- _Aim_
Skip the pictures. Set down, word for word, the lines from the start of the material up to and including the line with "from mathutils import Vector, Matrix, noise".
-----
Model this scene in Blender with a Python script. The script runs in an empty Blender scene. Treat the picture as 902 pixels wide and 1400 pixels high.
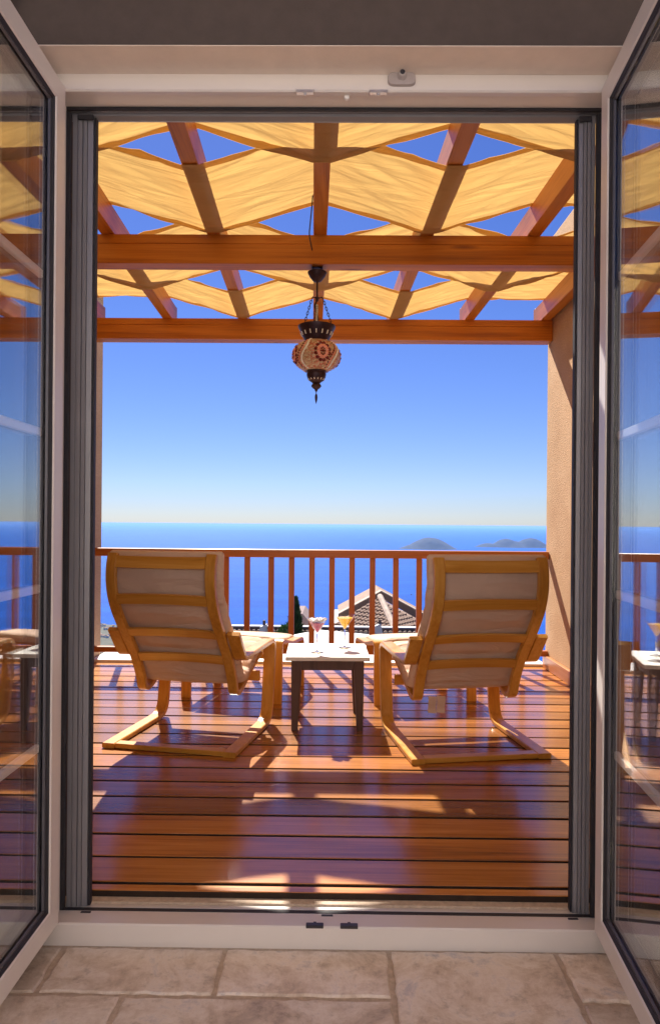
import bpy, bmesh, math, random
from mathutils import Vector, Matrix, noise

R = math.radians
random.seed(7)
scene = bpy.context.scene
C = scene.collection

# ------------------------------------------------------------------ camera, sky, sun, exposure
cam_d = bpy.data.cameras.new('camera')
cam = bpy.data.objects.new('camera', cam_d)
C.objects.link(cam)
cam_d.lens = 950 / 1400 * 36
cam_d.sensor_width = 36
cam_d.shift_y = 17 / 1400
cam_d.clip_start = 0.05
cam_d.clip_end = 200000
cam.matrix_world = (Matrix.Translation((0, 0, 1.07)) @ Matrix.Rotation(0.0095, 4, 'Z')
                    @ Matrix.Rotation(R(90), 4, 'X') @ Matrix.Rotation(0.0085, 4, 'Z'))
scene.camera = cam

SUN = Vector((-0.24, 1.0, 1.065)).normalized()
world = bpy.data.worlds.new('World')
scene.world = world
world.use_nodes = True
wn = world.node_tree
bg = wn.nodes['Background']
sky = wn.nodes.new('ShaderNodeTexSky')
sky.sky_type = 'NISHITA'
sky.sun_disc = False
sky.sun_elevation = math.asin(SUN.z)
sky.sun_rotation = math.atan2(SUN.x, SUN.y)
sky.altitude = 200
sky.air_density = 1.0
sky.dust_density = 0.12
sky.ozone_density = 2.5
hs = wn.nodes.new('ShaderNodeHueSaturation')
hs.inputs['Saturation'].default_value = 1.15
hs.inputs['Hue'].default_value = 0.508
wn.links.new(sky.outputs[0], hs.inputs['Color'])
tint = wn.nodes.new('ShaderNodeMix')
tint.data_type = 'RGBA'
tint.blend_type = 'MULTIPLY'
tint.inputs[0].default_value = 1.0
tint.inputs[7].default_value = (0.62, 0.70, 1.08, 1)
wn.links.new(hs.outputs[0], tint.inputs[6])
wn.links.new(tint.outputs[2], bg.inputs[0])
bg.inputs[1].default_value = 0.05

sun_d = bpy.data.lights.new('sun', 'SUN')
sun_d.energy = 5.0
sun_d.angle = R(0.5)
sun_d.color = (1.0, 0.93, 0.82)
sun = bpy.data.objects.new('sun', sun_d)
C.objects.link(sun)
sun.rotation_euler = SUN.to_track_quat('Z', 'Y').to_euler()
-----
- _Reply_
Model this scene in Blender with a Python script. The script runs in an empty Blender scene. Treat the picture as 902 pixels wide and 1400 pixels high.
import bpy, bmesh, math, random
from mathutils import Vector, Matrix, noise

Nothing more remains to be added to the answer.